* Given request:
Print exactly the lines from the first one down to the line containing "sc.camera = cam", both ends included, with no pictures and nothing else.

* Given information:
■ ■ ■ ■ ■ ■ ■

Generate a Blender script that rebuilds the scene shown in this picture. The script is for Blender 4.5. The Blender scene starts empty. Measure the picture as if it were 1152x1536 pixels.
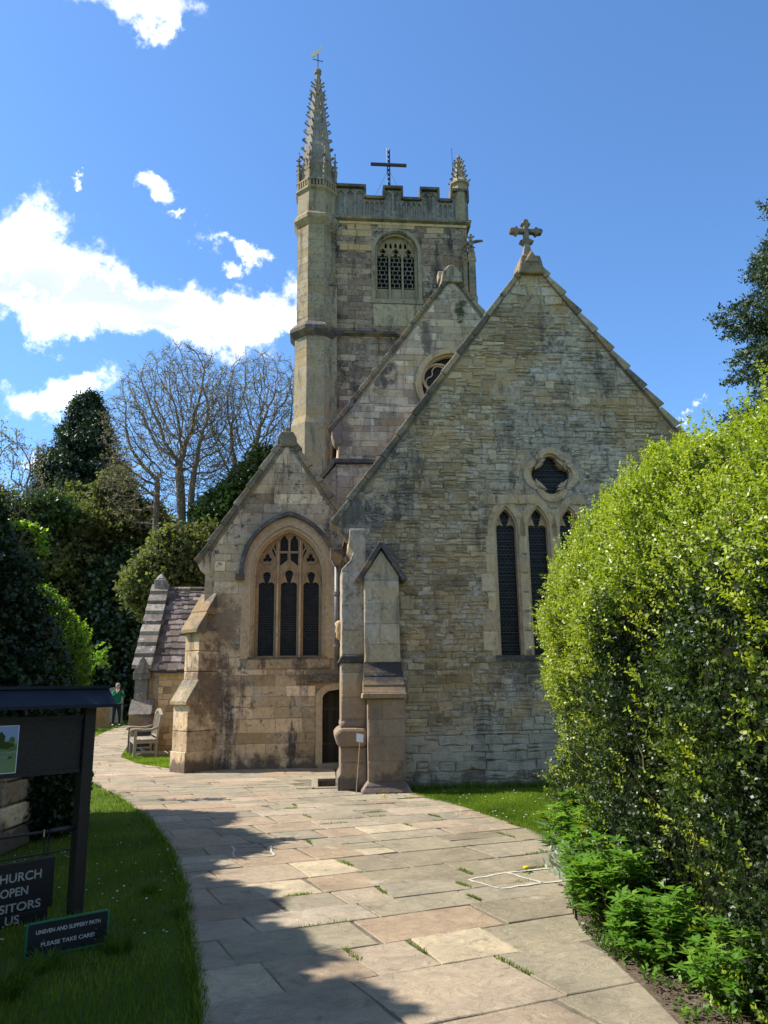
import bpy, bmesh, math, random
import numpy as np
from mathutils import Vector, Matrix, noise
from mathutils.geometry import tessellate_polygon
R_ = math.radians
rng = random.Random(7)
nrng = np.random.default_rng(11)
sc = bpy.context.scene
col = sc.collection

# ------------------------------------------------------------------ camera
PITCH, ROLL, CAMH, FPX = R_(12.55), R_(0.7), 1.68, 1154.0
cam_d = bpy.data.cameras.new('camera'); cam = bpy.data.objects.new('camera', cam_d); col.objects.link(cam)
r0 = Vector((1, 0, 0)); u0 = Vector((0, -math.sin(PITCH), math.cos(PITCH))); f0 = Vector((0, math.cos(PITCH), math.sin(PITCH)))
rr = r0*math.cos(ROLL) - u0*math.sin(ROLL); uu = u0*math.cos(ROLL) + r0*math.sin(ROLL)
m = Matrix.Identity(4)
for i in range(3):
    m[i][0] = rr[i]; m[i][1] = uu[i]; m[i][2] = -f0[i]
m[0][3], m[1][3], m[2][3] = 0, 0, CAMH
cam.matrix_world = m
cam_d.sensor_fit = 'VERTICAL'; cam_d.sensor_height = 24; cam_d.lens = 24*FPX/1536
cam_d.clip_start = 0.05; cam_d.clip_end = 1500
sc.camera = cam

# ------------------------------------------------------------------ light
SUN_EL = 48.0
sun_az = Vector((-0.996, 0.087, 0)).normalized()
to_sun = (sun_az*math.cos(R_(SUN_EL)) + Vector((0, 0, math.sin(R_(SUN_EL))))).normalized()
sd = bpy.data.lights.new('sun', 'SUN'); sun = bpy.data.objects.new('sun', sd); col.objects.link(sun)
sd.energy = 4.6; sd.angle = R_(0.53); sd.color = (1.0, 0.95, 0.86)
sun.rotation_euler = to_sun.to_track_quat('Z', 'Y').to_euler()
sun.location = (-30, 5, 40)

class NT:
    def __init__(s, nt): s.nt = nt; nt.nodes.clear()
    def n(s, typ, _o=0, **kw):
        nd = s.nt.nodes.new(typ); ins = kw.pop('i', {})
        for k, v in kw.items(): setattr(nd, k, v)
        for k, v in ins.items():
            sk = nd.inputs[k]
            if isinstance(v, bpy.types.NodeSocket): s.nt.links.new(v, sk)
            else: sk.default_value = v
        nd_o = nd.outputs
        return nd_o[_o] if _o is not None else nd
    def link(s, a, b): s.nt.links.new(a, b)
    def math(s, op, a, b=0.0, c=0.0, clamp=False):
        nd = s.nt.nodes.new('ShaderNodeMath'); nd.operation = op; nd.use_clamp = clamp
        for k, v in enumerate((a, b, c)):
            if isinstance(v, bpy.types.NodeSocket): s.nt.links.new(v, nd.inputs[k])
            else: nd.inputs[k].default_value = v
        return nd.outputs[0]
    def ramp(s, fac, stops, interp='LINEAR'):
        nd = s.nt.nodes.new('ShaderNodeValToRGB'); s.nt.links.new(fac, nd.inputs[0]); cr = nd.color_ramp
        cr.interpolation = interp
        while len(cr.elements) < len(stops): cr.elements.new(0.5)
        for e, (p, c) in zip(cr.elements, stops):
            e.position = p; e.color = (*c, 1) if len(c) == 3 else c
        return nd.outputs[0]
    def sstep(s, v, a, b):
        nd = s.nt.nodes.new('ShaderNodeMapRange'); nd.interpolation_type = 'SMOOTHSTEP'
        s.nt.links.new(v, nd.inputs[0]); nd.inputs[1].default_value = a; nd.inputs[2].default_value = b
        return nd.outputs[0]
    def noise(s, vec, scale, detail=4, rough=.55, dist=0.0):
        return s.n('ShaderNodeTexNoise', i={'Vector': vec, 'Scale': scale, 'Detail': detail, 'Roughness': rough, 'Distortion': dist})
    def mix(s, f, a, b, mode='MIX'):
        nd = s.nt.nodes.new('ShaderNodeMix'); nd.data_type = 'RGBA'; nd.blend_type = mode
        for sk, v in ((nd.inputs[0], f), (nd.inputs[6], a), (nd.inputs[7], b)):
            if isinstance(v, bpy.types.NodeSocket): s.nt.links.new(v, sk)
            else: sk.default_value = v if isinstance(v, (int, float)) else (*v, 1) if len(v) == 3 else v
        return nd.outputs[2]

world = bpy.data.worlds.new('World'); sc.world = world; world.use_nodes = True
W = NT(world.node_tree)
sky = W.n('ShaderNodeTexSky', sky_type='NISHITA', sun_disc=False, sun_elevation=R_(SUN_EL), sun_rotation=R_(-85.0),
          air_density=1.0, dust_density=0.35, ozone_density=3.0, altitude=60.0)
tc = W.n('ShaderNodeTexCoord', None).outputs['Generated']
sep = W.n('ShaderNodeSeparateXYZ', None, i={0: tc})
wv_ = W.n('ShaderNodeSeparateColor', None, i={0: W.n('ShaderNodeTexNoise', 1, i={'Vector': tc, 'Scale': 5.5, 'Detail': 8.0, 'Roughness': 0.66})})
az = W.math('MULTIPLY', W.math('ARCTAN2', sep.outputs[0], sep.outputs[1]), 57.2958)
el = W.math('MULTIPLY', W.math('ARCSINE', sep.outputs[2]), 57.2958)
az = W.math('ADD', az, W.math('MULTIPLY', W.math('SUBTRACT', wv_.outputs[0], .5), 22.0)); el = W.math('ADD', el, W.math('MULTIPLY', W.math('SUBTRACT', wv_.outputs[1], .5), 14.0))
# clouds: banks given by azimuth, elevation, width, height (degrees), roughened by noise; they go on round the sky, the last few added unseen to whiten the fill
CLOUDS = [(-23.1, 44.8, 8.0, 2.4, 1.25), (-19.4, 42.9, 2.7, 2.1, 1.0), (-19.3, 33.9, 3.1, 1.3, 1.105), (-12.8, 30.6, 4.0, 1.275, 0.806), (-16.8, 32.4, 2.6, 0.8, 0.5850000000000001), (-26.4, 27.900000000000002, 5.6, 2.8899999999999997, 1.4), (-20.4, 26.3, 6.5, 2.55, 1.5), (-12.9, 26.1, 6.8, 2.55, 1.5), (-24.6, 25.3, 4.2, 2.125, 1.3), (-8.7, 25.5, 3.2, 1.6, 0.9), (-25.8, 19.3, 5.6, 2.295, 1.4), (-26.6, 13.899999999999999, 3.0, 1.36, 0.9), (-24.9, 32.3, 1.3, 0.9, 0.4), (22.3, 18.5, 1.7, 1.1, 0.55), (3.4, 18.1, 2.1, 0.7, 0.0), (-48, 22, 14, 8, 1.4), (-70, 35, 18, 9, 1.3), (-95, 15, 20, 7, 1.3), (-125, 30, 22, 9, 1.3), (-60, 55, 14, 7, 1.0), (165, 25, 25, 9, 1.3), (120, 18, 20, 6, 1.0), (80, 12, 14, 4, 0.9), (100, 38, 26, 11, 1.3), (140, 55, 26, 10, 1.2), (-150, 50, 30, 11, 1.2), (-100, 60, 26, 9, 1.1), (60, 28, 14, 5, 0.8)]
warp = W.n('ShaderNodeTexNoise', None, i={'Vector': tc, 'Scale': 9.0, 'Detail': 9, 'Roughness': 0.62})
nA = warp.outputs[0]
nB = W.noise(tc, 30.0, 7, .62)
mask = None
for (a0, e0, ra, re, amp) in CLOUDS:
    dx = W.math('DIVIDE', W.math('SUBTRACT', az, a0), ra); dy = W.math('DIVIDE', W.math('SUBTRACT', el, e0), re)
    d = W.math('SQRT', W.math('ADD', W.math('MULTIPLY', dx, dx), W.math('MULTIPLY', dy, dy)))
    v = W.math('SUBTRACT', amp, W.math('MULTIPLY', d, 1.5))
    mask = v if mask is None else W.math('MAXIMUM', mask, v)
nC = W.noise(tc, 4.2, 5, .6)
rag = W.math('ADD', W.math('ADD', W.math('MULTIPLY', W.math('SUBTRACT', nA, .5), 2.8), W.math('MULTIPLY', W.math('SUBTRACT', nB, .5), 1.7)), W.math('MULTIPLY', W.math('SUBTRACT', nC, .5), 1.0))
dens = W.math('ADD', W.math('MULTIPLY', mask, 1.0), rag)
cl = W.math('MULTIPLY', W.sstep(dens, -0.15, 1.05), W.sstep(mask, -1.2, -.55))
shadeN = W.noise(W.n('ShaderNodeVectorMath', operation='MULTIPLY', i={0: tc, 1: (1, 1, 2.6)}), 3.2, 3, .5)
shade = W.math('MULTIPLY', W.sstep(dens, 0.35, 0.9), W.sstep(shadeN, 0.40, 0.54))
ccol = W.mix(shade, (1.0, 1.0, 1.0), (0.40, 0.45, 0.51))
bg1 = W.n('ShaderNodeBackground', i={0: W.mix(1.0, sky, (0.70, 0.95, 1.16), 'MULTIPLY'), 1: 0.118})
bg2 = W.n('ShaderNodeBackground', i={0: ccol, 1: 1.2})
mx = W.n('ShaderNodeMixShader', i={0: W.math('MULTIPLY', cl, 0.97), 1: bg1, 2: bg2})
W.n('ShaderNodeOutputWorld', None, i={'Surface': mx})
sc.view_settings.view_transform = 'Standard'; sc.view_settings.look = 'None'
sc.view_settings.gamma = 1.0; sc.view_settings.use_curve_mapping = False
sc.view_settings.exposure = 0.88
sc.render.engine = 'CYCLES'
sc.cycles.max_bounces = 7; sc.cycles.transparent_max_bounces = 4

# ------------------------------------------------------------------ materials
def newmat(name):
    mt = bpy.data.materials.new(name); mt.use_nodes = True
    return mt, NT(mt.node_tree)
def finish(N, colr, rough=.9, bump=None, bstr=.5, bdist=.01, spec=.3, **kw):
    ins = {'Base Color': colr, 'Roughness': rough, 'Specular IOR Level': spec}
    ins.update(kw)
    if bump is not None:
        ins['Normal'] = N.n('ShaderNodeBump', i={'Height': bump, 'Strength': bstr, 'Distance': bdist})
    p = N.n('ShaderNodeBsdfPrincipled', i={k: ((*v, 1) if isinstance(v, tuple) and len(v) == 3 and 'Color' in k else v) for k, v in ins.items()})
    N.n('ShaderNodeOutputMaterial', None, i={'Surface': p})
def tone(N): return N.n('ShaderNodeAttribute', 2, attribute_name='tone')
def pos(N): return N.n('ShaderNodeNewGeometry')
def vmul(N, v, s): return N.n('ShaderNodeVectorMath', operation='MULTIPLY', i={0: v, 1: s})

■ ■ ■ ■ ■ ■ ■

* Exercise result:
Generate a Blender script that rebuilds the scene shown in this picture. The script is for Blender 4.5. The Blender scene starts empty. Measure the picture as if it were 1152x1536 pixels.
import bpy, bmesh, math, random
import numpy as np
from mathutils import Vector, Matrix, noise
from mathutils.geometry import tessellate_polygon
R_ = math.radians
rng = random.Random(7)
nrng = np.random.default_rng(11)
sc = bpy.context.scene
col = sc.collection

# ------------------------------------------------------------------ camera
PITCH, ROLL, CAMH, FPX = R_(12.55), R_(0.7), 1.68, 1154.0
cam_d = bpy.data.cameras.new('camera'); cam = bpy.data.objects.new('camera', cam_d); col.objects.link(cam)
r0 = Vector((1, 0, 0)); u0 = Vector((0, -math.sin(PITCH), math.cos(PITCH))); f0 = Vector((0, math.cos(PITCH), math.sin(PITCH)))
rr = r0*math.cos(ROLL) - u0*math.sin(ROLL); uu = u0*math.cos(ROLL) + r0*math.sin(ROLL)
m = Matrix.Identity(4)
for i in range(3):
    m[i][0] = rr[i]; m[i][1] = uu[i]; m[i][2] = -f0[i]
m[0][3], m[1][3], m[2][3] = 0, 0, CAMH
cam.matrix_world = m
cam_d.sensor_fit = 'VERTICAL'; cam_d.sensor_height = 24; cam_d.lens = 24*FPX/1536
cam_d.clip_start = 0.05; cam_d.clip_end = 1500
sc.camera = cam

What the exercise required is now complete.